Task details => Skip the pictures and repeat each line of the data exactly.
------------------------------------------------------------
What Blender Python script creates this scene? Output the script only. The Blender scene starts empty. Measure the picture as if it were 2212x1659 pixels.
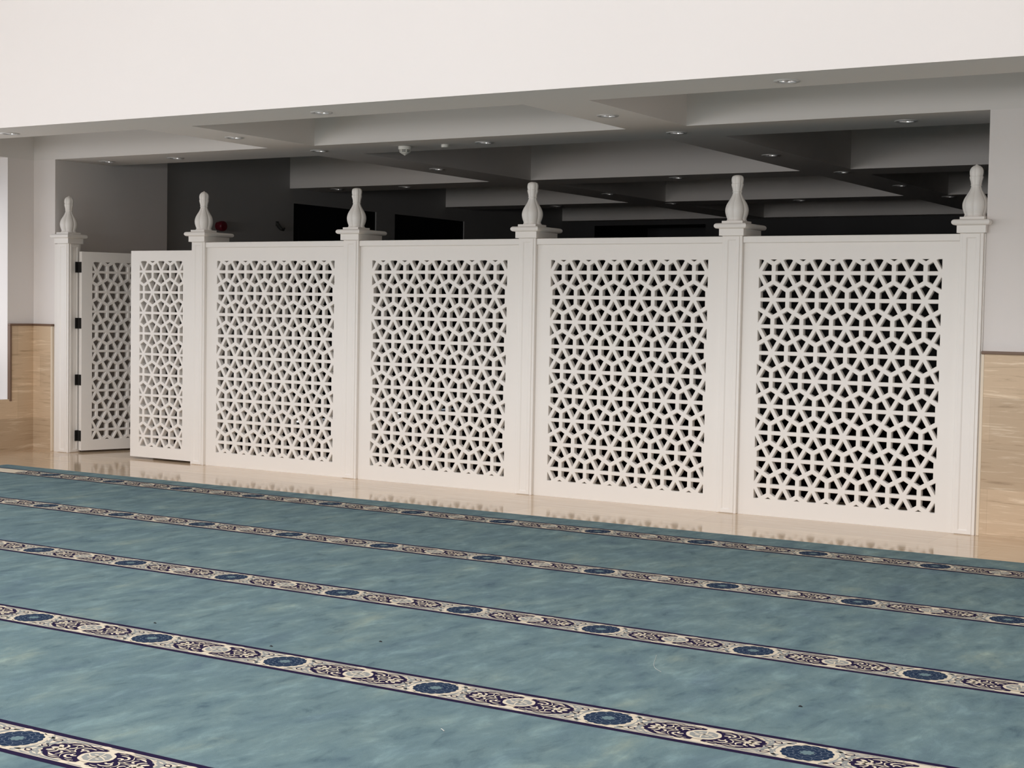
import bpy, bmesh, math, random
from mathutils import Vector, Matrix, noise
from mathutils.geometry import delaunay_2d_cdt
random.seed(7)
PI = math.pi
sc = bpy.context.scene
C = sc.collection

# ------------------------------------------------------------------ camera
CAM = (10.252, -11.157, 1.573)
YAW, PITCH, ROLL = 0.551093, -0.0482917, 0.01753
FPX = 3290.07
fw = Vector((-math.sin(YAW)*math.cos(PITCH), math.cos(YAW)*math.cos(PITCH), math.sin(PITCH)))
rt = Vector((math.cos(YAW), math.sin(YAW), 0)); up = rt.cross(fw)
rt2 = rt*math.cos(ROLL) + up*math.sin(ROLL); up2 = -rt*math.sin(ROLL) + up*math.cos(ROLL)
cd = bpy.data.cameras.new('camera'); cam = bpy.data.objects.new('camera', cd); C.objects.link(cam)
cd.sensor_width = 36; cd.lens = FPX/2212*36; cd.clip_end = 200
m = Matrix((rt2, up2, -fw)).transposed().to_4x4(); m.translation = CAM
cam.matrix_world = m
sc.camera = cam

# ------------------------------------------------------------------ light
XR = 12.1                       # right side wall of the hall
w = bpy.data.worlds.new('world'); sc.world = w; w.use_nodes = True
w.node_tree.nodes['Background'].inputs[0].default_value = (0.75, 0.85, 1.0, 1)
w.node_tree.nodes['Background'].inputs[1].default_value = 0.6

def area(name, loc, direction, sx, sy, power, col=(1, 1, 1)):
    l = bpy.data.lights.new(name, 'AREA'); l.shape = 'RECTANGLE'; l.size = sx; l.size_y = sy
    l.energy = power; l.color = col
    o = bpy.data.objects.new(name, l); C.objects.link(o); o.location = loc
    o.rotation_euler = Vector(direction).to_track_quat('-Z', 'Z').to_euler()
    return o
# daylight: left windows, plus fills added for the unseen roof, rear and right side
area('overhead_fill', (5.6, -12.5, 8.6), (0, 0, -1), 10, 10, 1010, (1, 0.975, 0.965))
for k in range(4):
    area('high_rear_fill', (-0.9+2.9*k, -23.9, 6.6), (0, 1, -0.25), 2.4, 2.8, 50, (1, 0.97, 0.955))
    area('low_rear_fill', (-0.9+2.9*k, -23.9, 1.5), (0, 1, 0), 2.0, 1.8, (235, 205, 140, 125)[k], (1, 0.97, 0.955))
area('left_window_light', (-2.98, -1.25, 1.8), (1, 0, 0), 1.7, 2.3, 12, (0.96, 0.97, 1.0))
for k in range(4):
    area('left_window_light', (-2.98, -5.0-3.75*k, 1.8), (1, 0, 0), 1.7, 2.3, 65, (0.97, 0.975, 1.0))
for k in range(4):
    area('right_fill', (XR+0.3, -2.6-3.75*k, 2.2), (-1, 0, 0), 2.0, 3.2, (16, 8, 8, 16)[k], (1, 0.97, 0.95))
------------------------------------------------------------
The solution =>
What Blender Python script creates this scene? Output the script only. The Blender scene starts empty. Measure the picture as if it were 2212x1659 pixels.
import bpy, bmesh, math, random
from mathutils import Vector, Matrix, noise
from mathutils.geometry import delaunay_2d_cdt
random.seed(7)
PI = math.pi
sc = bpy.context.scene
C = sc.collection

# ------------------------------------------------------------------ camera
CAM = (10.252, -11.157, 1.573)
YAW, PITCH, ROLL = 0.551093, -0.0482917, 0.01753
FPX = 3290.07
fw = Vector((-math.sin(YAW)*math.cos(PITCH), math.cos(YAW)*math.cos(PITCH), math.sin(PITCH)))
rt = Vector((math.cos(YAW), math.sin(YAW), 0)); up = rt.cross(fw)
rt2 = rt*math.cos(ROLL) + up*math.sin(ROLL); up2 = -rt*math.sin(ROLL) + up*math.cos(ROLL)
cd = bpy.data.cameras.new('camera'); cam = bpy.data.objects.new('camera', cd); C.objects.link(cam)
cd.sensor_width = 36; cd.lens = FPX/2212*36; cd.clip_end = 200
m = Matrix((rt2, up2, -fw)).transposed().to_4x4(); m.translation = CAM
cam.matrix_world = m
sc.camera = cam

# ------------------------------------------------------------------ light
XR = 12.1                       # right side wall of the hall
w = bpy.data.worlds.new('world'); sc.world = w; w.use_nodes = True
w.node_tree.nodes['Background'].inputs[0].default_value = (0.75, 0.85, 1.0, 1)
w.node_tree.nodes['Background'].inputs[1].default_value = 0.6

def area(name, loc, direction, sx, sy, power, col=(1, 1, 1)):
    l = bpy.data.lights.new(name, 'AREA'); l.shape = 'RECTANGLE'; l.size = sx; l.size_y = sy
    l.energy = power; l.color = col
    o = bpy.data.objects.new(name, l); C.objects.link(o); o.location = loc
    o.rotation_euler = Vector(direction).to_track_quat('-Z', 'Z').to_euler()
    return o
# daylight: left windows, plus fills added for the unseen roof, rear and right side
area('overhead_fill', (5.6, -12.5, 8.6), (0, 0, -1), 10, 10, 1010, (1, 0.975, 0.965))
for k in range(4):
    area('high_rear_fill', (-0.9+2.9*k, -23.9, 6.6), (0, 1, -0.25), 2.4, 2.8, 50, (1, 0.97, 0.955))
    area('low_rear_fill', (-0.9+2.9*k, -23.9, 1.5), (0, 1, 0), 2.0, 1.8, (235, 205, 140, 125)[k], (1, 0.97, 0.955))
area('left_window_light', (-2.98, -1.25, 1.8), (1, 0, 0), 1.7, 2.3, 12, (0.96, 0.97, 1.0))
for k in range(4):
    area('left_window_light', (-2.98, -5.0-3.75*k, 1.8), (1, 0, 0), 1.7, 2.3, 65, (0.97, 0.975, 1.0))
for k in range(4):
    area('right_fill', (XR+0.3, -2.6-3.75*k, 2.2), (-1, 0, 0), 2.0, 3.2, (16, 8, 8, 16)[k], (1, 0.97, 0.95))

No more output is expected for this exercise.